In 2013 Google released Google Glass and the internet responded with a wide array of memes and critics insulting the product for its ridiculous appearance, gimmicky features and creepy camera. Smartglasses in the public consciousness became a useless nerd product.

Smartglasses are essentially wearable computer glasses that superimposes digital information on top of what the wearer is looking at. In other words, augmented reality (AR) glasses.

Fast forward to today, and nearly every major tech company (like Facebook, Samsung, Apple, and even Google) is developing their own brand of smartglasses. Tim Cook, the CEO of Apple, is a huge fan of augmented reality technology. He said in an interview with iJustine (9:23), “I think AR is one of these very few profound technologies that we will look back on one day and, ‘How did we live our lives without it?’

What changed?

You could look at the Gartner hype cycle which represents how adaption for emerging technologies plays out over time (evidence of the industry suggests we’re currently in the slope of enlightenment):

Gartner hype chart

And we can also look at the MAYA principle. “Most Advanced, Yet Acceptable”. This is when new products provide users with enough familiarity with old technology so current consumers can adjust to the new technology. One example is the first interfaces of the iPhone. Users were still used to physical buttons, so early digital interfaces for smartphones added shadows to the digital buttons (skeuomorphic UI). Years later, flat UI took over as people became used to touchscreens.

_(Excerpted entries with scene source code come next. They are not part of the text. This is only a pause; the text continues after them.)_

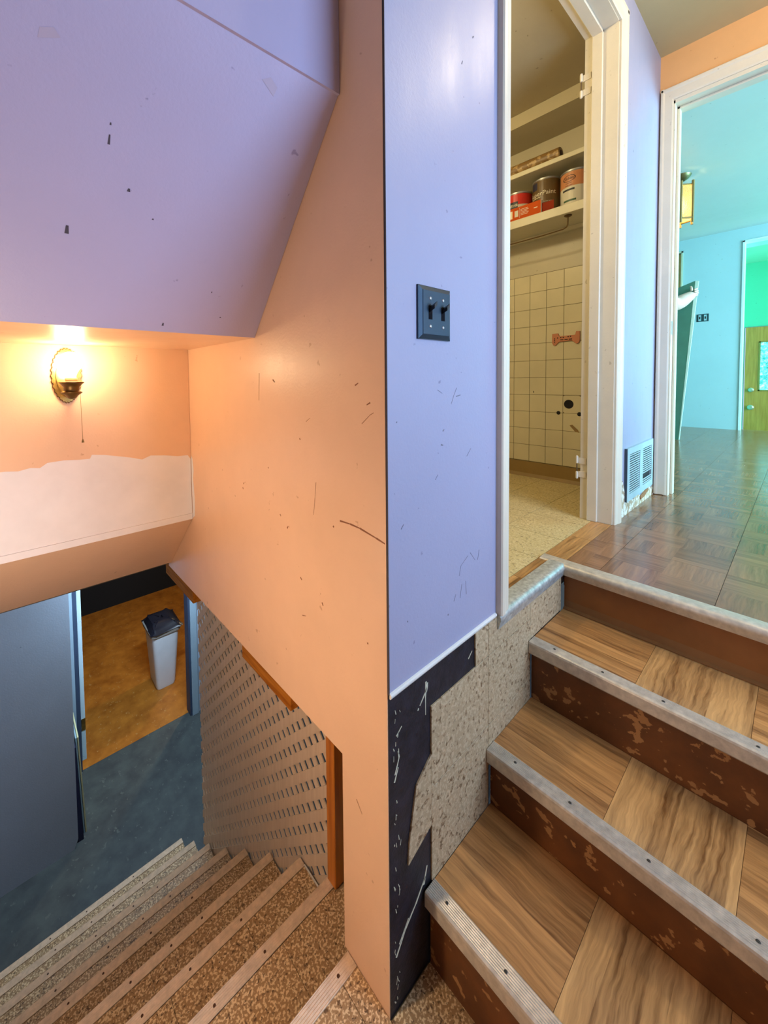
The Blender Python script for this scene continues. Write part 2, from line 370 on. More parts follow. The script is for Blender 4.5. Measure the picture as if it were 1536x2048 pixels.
# keep the peach wall end free of the lilac block
strokes('scuff_marks', [[(.738, 1.312), (.755, 1.304)], [(.812, 1.315), (.80, 1.297), (.79, 1.278)], ([(.81, 1.295), (.828, 1.298)], .0025), ([(.757, 1.218), (.762, 1.222)], .003), ([(.75, 1.188), (.758, 1.186)], .004),
    [(.855, 1.148), (.873, 1.165)], [(.728, 1.112), (.738, 1.122)], [(.87, .905), (.893, .879)], [(.912, .90), (.905, .876)], [(.86, .90), (.83, .885), (.822, .862)], [(.80, .808), (.808, .822)], [(.826, .806), (.833, .838)], [(.853, .806), (.85, .84)],
    ([(.612, 1.03), (.62, 1.038)], .002), ([(.775, .784), (.778, .786)], .004), ([(.60, 1.25), (.602, 1.252)], .003), ([(.63, .83), (.632, .827)], .003), ([(.879, 2.144), (.885, 2.15)], .004), ([(.833, 2.061), (.838, 2.07)], .003)],
    1, YL, -.0004, M('grey_scuff', srgb(112, 112, 124), .7), wr)
prism('corner_crack', [(XO+.0006, .70), (XO+.0004, 3.0), (XO+.0024, 3.0), (XO+.0020, 2.0), (XO+.0026, 1.4), (XO+.0018, 1.0), (XO+.0026, .70)], 1, YL-.0006, YL+.004, M('corner_gap', srgb(66, 58, 60), .9), wr)

# ------------------------------------------------------------------ tiled stringer under the lilac wall
st = struct(boxes('wall_stringer', [(XO+.002, .996, YL+.002, YL+.12, -.05, .70), (.996, 1.44, YL+.002, YL+.12, -.05, ZF-.06)], mastic), 'black mastic base of the wall beside the lower steps where tiles came off', 'wall')
T0, T1 = YL-.0025, YL+.002
def tile_w(poly): return prism('tile', poly, 1, T0, T1, terra_w, st, .0006)
g = .0007
for poly in ([(.892, .690), (.957-g, .690), (.957-g, .603), (.894, .603)], [(.957+g, .690), (1.203-g, .690), (1.203-g, .603), (.957+g, .603)], [(1.203+g, .685), (1.436, .685), (1.436, .538), (1.203+g, .538)],
             [(.709, .601), (.957-g, .601), (.957-g, .412), (.709, .412)], [(.957+g, .601), (1.203-g, .601), (1.203-g, .412), (.957+g, .412)],
             [(.709, .410), (.957-g, .410), (.957-g, .19), (.709, .19)], [(.957+g, .410), (1.203-g, .410), (1.203-g, .30), (.957+g, .30)], [(.655, .452), (.7085, .490), (.7085, .325), (.627, .295), (.63, .34)]): tile_w(poly)
scr = []
for k in range(34):
    z = random.uniform(.02, .66); x = .585+abs(random.gauss(0, .012)); l = random.uniform(.003, .012)
    scr.append(([(x, z), (x+random.uniform(-.004, .004), z+l)], random.uniform(.001, .0028)))
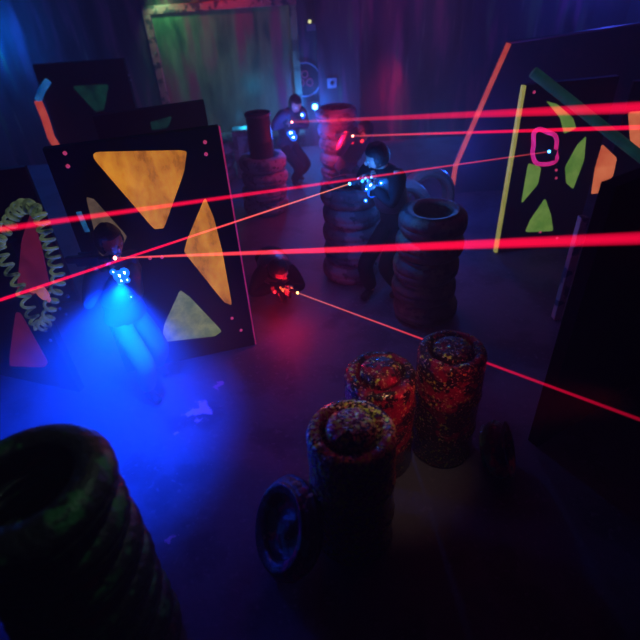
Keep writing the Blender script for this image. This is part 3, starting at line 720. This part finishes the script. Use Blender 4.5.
G_blue = glow('blue_led', (0.05, 0.35, 1.0), 14); G_red = glow('red_led', (1.0, 0.05, 0.03), 12); G_white = glow('cyan_led', (0.3, 0.8, 1.0), 22)
G_halo = glow('blue_halo', (0.005, 0.12, 1.0), 2.2); G_halor = glow('red_halo', (1.0, 0.01, 0.03), 1.6)
G_amber = glow('amber_led', (1.0, 0.5, 0.15), 6); G_lens = glow('lens_red', (1.0, 0.25, 0.2), 12)
C_navy = mat('navy_cloth', (0.03, 0.035, 0.06), 0.85, 0.2, bump=0.4, bscale=12); C_black = mat('black_cloth', (0.006, 0.006, 0.008), 0.9, 0.1, bump=0.4, bscale=12)
C_grey = mat('grey_cloth', (0.12, 0.12, 0.14), 0.85, 0.2, bump=0.4, bscale=12); C_jean = mat('pale_trousers', (0.10, 0.24, 0.24), 0.85, 0.1, bump=0.5, bscale=10)
C_shirt = mat('light_shirt', (0.06, 0.07, 0.09), 0.85, 0.2, bump=0.5, bscale=10); C_vest = mat('vest_plastic', (0.03, 0.035, 0.045), 0.4, 0.5, bump=0.2)
C_plum = mat('plum_cloth', (0.14, 0.06, 0.12), 0.85, 0.2, bump=0.4, bscale=12)

def aim_joints(j, tip, d):
    """wrists to the grips of a gun whose muzzle is at tip, pointing along d"""
    d = V(d).normalized(); z = (V((0,0,1))-d*d.z).normalized(); y = z.cross(d)
    gr = V(tip)-d*0.29-z*0.085; fg = V(tip)-d*0.16-z*0.07
    for w_, e_, s_, tgt, sgn in (('wrr', 'elr', 'shr', gr, -1), ('wrl', 'ell', 'shl', fg, 1)):
        dirn = (tgt - j[s_]).normalized(); j[w_] = tgt - dirn*0.075
        mid = (j[s_]+j[w_])/2; L_ = (j[w_]-j[s_]).length; bend = math.sqrt(max(0.0, 0.27**2-(L_/2)**2))
        out = (V((0,0,-1))*0.8 + y*sgn*0.6); out = (out - dirn*out.dot(dirn)).normalized(); j[e_] = mid+out*bend
    return j
def stand(x, y, head_z, face, lean=0.08, side=0.11, crouch=0.0, shoulder=0.17):
    """standing or crouching pose facing (fx,fy)"""
    f = V((face[0], face[1], 0)).normalized(); r = V((f.y, -f.x, 0))
    B = V((x, y, 0)); s = (head_z)/(1.52-crouch*0.75)
    hip = (0.86-crouch*0.5)*s
    j = {}
    j['pelvis'] = B - f*(lean*0.8+crouch*0.18) + V((0,0,hip))
    j['chest'] = B + f*(lean*0.4+crouch*0.02) + V((0,0,hip+0.37*s-crouch*0.04)); j['neck'] = B + f*(lean*0.9+crouch*0.1) + V((0,0,hip+0.51*s-crouch*0.06))
    j['head'] = B + f*(lean*1.3+crouch*0.18) + V((0,0,head_z))
    for sd, q in (('l', -1), ('r', 1)):
        j['sh'+sd] = j['neck']*0.75+j['chest']*0.25 + r*q*shoulder*s
        j['hi'+sd] = j['pelvis'] + r*q*0.088 - V((0,0,0.09)); ft = 0.16 if q > 0 else -0.06
        fo = B + r*q*side + f*(ft-0.04)
        kn = (j['hi'+sd]+V((fo.x, fo.y, 0.08)))/2; L_ = (j['hi'+sd]-V((fo.x, fo.y, 0.08))).length
        bend = math.sqrt(max(0.0004, (0.40*s)**2-(L_/2)**2)); kn = kn+f*bend
        j['kn'+sd] = kn; j['an'+sd] = V((fo.x, fo.y, 0.085)); j['to'+sd] = V((fo.x, fo.y, 0.035))+f*0.15
        j['el'+sd] = j['sh'+sd]-V((0,0,0.25)); j['wr'+sd] = j['el'+sd]+f*0.22
    return j

# P1: blue-lit player at left
t1 = at(116, 258, 3.0); e1 = at(645, 238, 2.0); d1 = (e1-t1).normalized()
j = stand(-1.47, 3.22, 1.38, (0.75, -0.65), 0.06, 0.12); j = aim_joints(j, t1, d1)
led1 = [(113, 272, 0.012), (119, 276, 0.022), (124, 273, 0.02), (127, 280, 0.012), (121, 281, 0.016), (131, 297, 0.006)]
person('player in pale trousers with a bright blue chest light before the orange triangle board', j, C_shirt, C_jean, C_vest, led1, G_white, G_halo, face=(0.75, -0.65, -0.1), gun_dir=d1)
gun(t1, d1, 'dark laser gun held by the player in pale trousers', M_black, G_lens)
beam(t1, e1, 0.0045, 0.032, 'red laser beam crossing the middle of the room from the blue-lit player', 0.9, 0.5)
lamp('vest_spot_left', 'SPOT', at(122, 284, 2.86), 1000, (0.0, 0.042, 1.0), 0.03, at(112, 385, 2.8), 104, 1.0)
lamp('haze_fill_left', 'POINT', at(112, 325, 2.68), 13, (0.0, 0.08, 1.0), 0.05)  # added point light floating before the thighs, to brighten the haze

# P4: farthest player
t4 = at(292, 122, 7.45); e4 = at(650, 107, 2.5); d4 = (e4-t4).normalized()
j = stand(-0.24, 7.75, 1.20, (0.6, -0.8), 0.06, 0.12, 0.45); j = aim_joints(j, t4, d4)
led4 = [(290, 112, 0.03), (302, 115, 0.028), (291, 133, 0.035), (294, 138, 0.03)]
person('farthest player with blue lights at the end of the aisle', j, C_navy, C_black, C_vest, led4, G_white, G_halo, face=(0.5, -0.85, -0.1), gun_dir=d4)
gun(t4, d4, 'small dark laser gun held by the farthest player', M_black, G_lens)
beam(t4, e4, 0.014, 0.030, 'topmost and thickest red laser beam running to the right edge', 0.95, 0.75)
lamp('vest_glow_far', 'POINT', at(290, 128, 7.2), 26, (0.01, 0.14, 1.0), 0.05)
def beacon():
    c = at(315, 107, 9.3); e = empty('wall_beacon', (c.x, 9.38, c.z)); tag(e, 'small bright blue beacon lamp on the pier at the back', 'lamp')
    bm = bmesh.new(); box(bm, (0, -0.03, 0), (0.14, 0.06, 0.14), bev=0.01); obj('housing', bm, M_black, e)
    bm = bmesh.new(); ball(bm, (0, -0.07, 0), 0.045, sub=2); obj('bulb', bm, glow('beacon', (0.1, 0.45, 1.0), 18), e, True)
    lamp('beacon_light', 'POINT', (c.x, 9.1, c.z), 60, (0.02, 0.2, 1.0), 0.05)
beacon()
# P5: red-lit player
t5 = at(353, 136, 6.5); e5 = at(650, 127, 3.3); d5 = (e5-t5).normalized()
j = stand(0.62, 6.75, 1.07, (0.5, -0.85), 0.08, 0.12, 0.7); j = aim_joints(j, t5, d5)
led5 = [(340, 143, 0.022), (352, 142, 0.014), (362, 141, 0.014), (344, 147, 0.012)]
person('crouching player lit red in front of the tall back tire stack', j, C_plum, C_black, C_vest, led5, G_red, G_halor, face=(0.4, -0.9, -0.1), gun_dir=d5)
gun(t5, d5, 'dark laser gun held by the red-lit player at the back', M_black, G_lens)
beam(t5, e5, 0.010, 0.018, 'second red laser beam from the top, from the red-lit player', 0.9, 0.8)
lamp('vest_glow_red', 'POINT', at(336, 140, 6.5), 24, (1, 0.01, 0.08), 0.04)
# P3: blue vest player in the middle
t3 = at(349, 184, 4.12); e3 = at(-12, 304, 2.5); d3 = (e3-t3).normalized()
j = stand(0.71, 4.36, 1.52, (-0.75, -0.65), 0.1, 0.1, 0.12); j['head'] = j['head'] + V((-0.02, -0.02, -0.03)); j = aim_joints(j, t3, d3)
led3 = [(365, 182, 0.013), (371, 185, 0.024), (377, 188, 0.018), (372, 193, 0.022), (364, 190, 0.014), (381, 183, 0.012), (360, 205, 0.010), (378, 195, 0.014)]
person('player with a bright blue vest crouching between the two middle tire stacks', j, C_black, C_black, C_vest, led3, G_white, G_halo, face=(-1.0, -0.05, -0.4), gun_dir=d3)
gun(t3, d3, 'dark laser gun held by the blue-vest player', M_black, G_blue, glow('gun_blue', (0.03, 0.32, 1.0), 4.0))
beam(t3, e3, 0.0055, 0.011, 'thin red laser beam from the blue-vest player down to the left edge', 0.85, 0.75, (1, 0.25, 0.15))
lamp('vest_glow_mid', 'POINT', at(368, 190, 3.98), 15, (0.01, 0.18, 1.0), 0.03)
# P2: red player low on the floor
t2 = at(298, 293, 4.0); e2 = at(660, 427, 1.76); d2 = (e2-t2).normalized()
hd = at(279, 270, 4.18)
j = {'head': hd, 'neck': hd+V((-0.03, 0.10, -0.07)), 'chest': hd+V((-0.05, 0.2, -0.12)), 'pelvis': V((-0.48, 4.78, 0.28))}
for sd, q in (('l', 1), ('r', -1)):
    j['sh'+sd] = j['chest']+V((q*0.14, -0.02, 0.03)); j['hi'+sd] = j['pelvis']+V((q*0.08, 0, -0.03)); j['kn'+sd] = V((-0.44+q*0.14, 4.48, 0.09)); j['an'+sd] = V((-0.5+q*0.1, 4.86, 0.07)); j['to'+sd] = V((-0.5+q*0.1, 5.02, 0.04))
    j['el'+sd] = j['sh'+sd]+V((q*0.05, -0.1, -0.2)); j['wr'+sd] = V(t2)-V(d2)*0.2
j = aim_joints(j, t2, d2)
led2 = [(287, 272, 0.013), (291, 273, 0.008), (289, 301, 0.013), (282, 302, 0.012), (275, 298, 0.010)]
person('player crouching low on the floor in a pool of red light', j, C_black, C_black, C_vest, led2, G_red, G_halor, face=(0.6, -0.75, -0.1), gun_dir=d2)
gun(t2, d2, 'dark laser gun held low by the floor-crouching player', M_black, G_amber, glow('gun_red', (1.0, 0.12, 0.04), 2.5))
beam(t2, e2, 0.0055, 0.012, 'lowest red laser beam slanting down past the right-hand barrel', 0.75, 0.16, (1, 0.2, 0.14))
lamp('vest_glow_low', 'POINT', at(284, 303, 3.86), 7.0, (1, 0.01, 0.04), 0.03)
# gun through the pink hole
t6 = onplane(544, 148, R1a, R1b)+V((0, -0.12, 0)); e6 = at(-12, 231, 1.8); d6 = (e6-t6).normalized()
gun(t6, d6, 'small laser gun poking out of the pink ringed hole', C_navy, G_blue)
beam(t6, e6, 0.006, 0.0115, 'red laser beam from the pink ringed hole slanting across to the left edge', 0.9, 0.6)
lamp('hole_gun_glow', 'POINT', t6+V((-0.06,-0.05,0)), 0.5, (0.1, 0.3, 1.0), 0.02)

standing_tire(396, 178, 5.45, 0.42, 'glossy blue-lit tire standing on edge behind the blue-vest player', 0.1, 0.35)
standing_tire(424, 178, 6.0, 0.38, 'dim tire standing on edge behind the blue-lit one', 0.1, 0.3)
lamp('tire_fill', 'POINT', (1.3, 5.05, 1.3), 17, (0.01, 0.2, 1.0), 0.04)  # unseen blue fill light added to light the standing tire

# ------------------------------------------------------------------ back wall bits
def emblem():
    c = at(305, 80, 9.55); e = empty('round_sign', (c.x, 9.58, c.z)); tag(e, 'round dark sign with a red mark on the back wall', 'sign')
    R_ = 0.27
    bm = bmesh.new(); tube(bm, [(R_*math.cos(2*PI*k/40), -0.02, R_*math.sin(2*PI*k/40)) for k in range(40)], 0.012, 6, closed=True)
    obj('ring', bm, mat('sign_ring', (0.3, 0.25, 0.35), 0.6), e, True)
    bm = bmesh.new(); prism(bm, [V((R_*0.95*math.cos(2*PI*k/40), -0.005, R_*0.95*math.sin(2*PI*k/40))) for k in range(40)], V((0, 0.01, 0))); obj('disc', bm, M_black, e)
    bm = bmesh.new()
    for k in range(3):
        a = PI/2+k*2*PI/3; p = V((0.09*math.cos(a), -0.02, 0.09*math.sin(a))); tube(bm, [p+V((0.055*math.cos(t), 0, 0.055*math.sin(t))) for t in [2*PI*i/14 for i in range(14)]], 0.014, 6, closed=True)
    obj('mark', bm, fluo('sign_mark', (0.15, 0.02, 0.05), (0.3, 0.05, 0.1), 0.2, 8), e, True)
    c = at(332, 83, 9.38); e = empty('wall_plate', (c.x, 9.38, c.z)); tag(e, 'small square plate with a dark dot on the back pier', 'plate')
    bm = bmesh.new(); box(bm, (0, 0, 0), (0.16, 0.02, 0.16), bev=0.004); obj('plate', bm, mat('plate_paint', (0.4, 0.25, 0.35), 0.6), e)
    bm = bmesh.new(); lathe(bm, [(0, 0), (0.035, 0), (0.035, 0.01), (0, 0.01)], 16)
    for v in bm.verts: v.co = V((v.co.x, -0.02+v.co.z, v.co.y))
    obj('dot', bm, M_black, e)
    c = at(310, 24, 9.3); e = empty('indicator_lamp', (c.x, 9.5, c.z)); tag(e, 'tiny warm lamp above the passage at the back', 'lamp')
    bm = bmesh.new(); box(bm, (0.15, 0, -0.06), (0.42, 0.14, 0.1), bev=0.01); obj('housing', bm, mat('housing_blue', (0.12, 0.14, 0.2), 0.6), e)
    bm = bmesh.new(); ball(bm, (0, -0.03, 0.02), 0.028, sub=2); obj('bulb', bm, glow('tiny_warm', (0.8, 0.8, 0.35), 1.2), e, True)
emblem()
# crates and canisters in the teal-lit corner
M_cr = mat('crate_paint', (0.16, 0.25, 0.26), 0.5, 0.4, bump=0.3, mottles=[((0.05, 0.08, 0.09), 0.5, 4)])
def crate(px, py, Y, w_, h, label, rz=0.2):
    p = at(px, py, Y); e = empty('crate', (p.x, Y, 0), rz); tag(e, label, 'crate')
    bm = bmesh.new(); box(bm, (0, 0, h/2), (w_, w_*0.8, h), bev=0.015); obj('crate_body', bm, M_cr, e)
    bm = bmesh.new()
    for zz in (0.06, h-0.06):
        box(bm, (0, -w_*0.4-0.01, zz), (w_, 0.02, 0.07), bev=0.004)
    for xx in (-w_/2+0.035, w_/2-0.035): box(bm, (xx, -w_*0.4-0.015, h/2), (0.07, 0.02, h-0.04), bev=0.004)
    obj('crate_frame', bm, M_rubber, e)
crate(196, 120, 8.9, 0.6, 0.62, 'teal-lit crate below the left of the back window')
crate(227, 126, 9.15, 0.3, 0.45, 'smaller teal-lit crate beside the low dim tire stack', -0.1)
crate(241, 126, 8.2, 0.3, 0.78, 'narrow pale crate just left of the dark upright drum', 0.05)
lamp('teal_corner', 'POINT', (-1.0, 8.3, 0.9), 9, (0.02, 0.45, 0.8), 0.06)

Smartglasses’ primary benefit over smartphones is their ability to link your real world to the information you want to know online. Currently, if you’re wandering a neighborhood, you have to turn to the little rectangle in your hands to find out what’s around you. With smartglasses, you can be outside and the Yelp app on your glasses will have Yelp reviews appear in the air beside the restaurants you pass by. Or you open your fridge and items spoiling soon are highlighted in red.

But that’s just one use case of AR. There’s also “try before you buy” which companies like Amazon are already using. With AR, you can see what furniture looks like in your home before you buy it. Or how food looks like at a table before you order it.

There’s also the world of virtual tours and travel guides. Smartglasses will help you navigate a country by having digital arrows point you to tourist attractions as well as automatically translating text you come across on buildings and signs.

The list goes on and on and more use cases are being thought up as the industry develops. Smartglasses would hold all the benefits of a smartphone, but with less friction between your real life situation and the info you’re trying to obtain.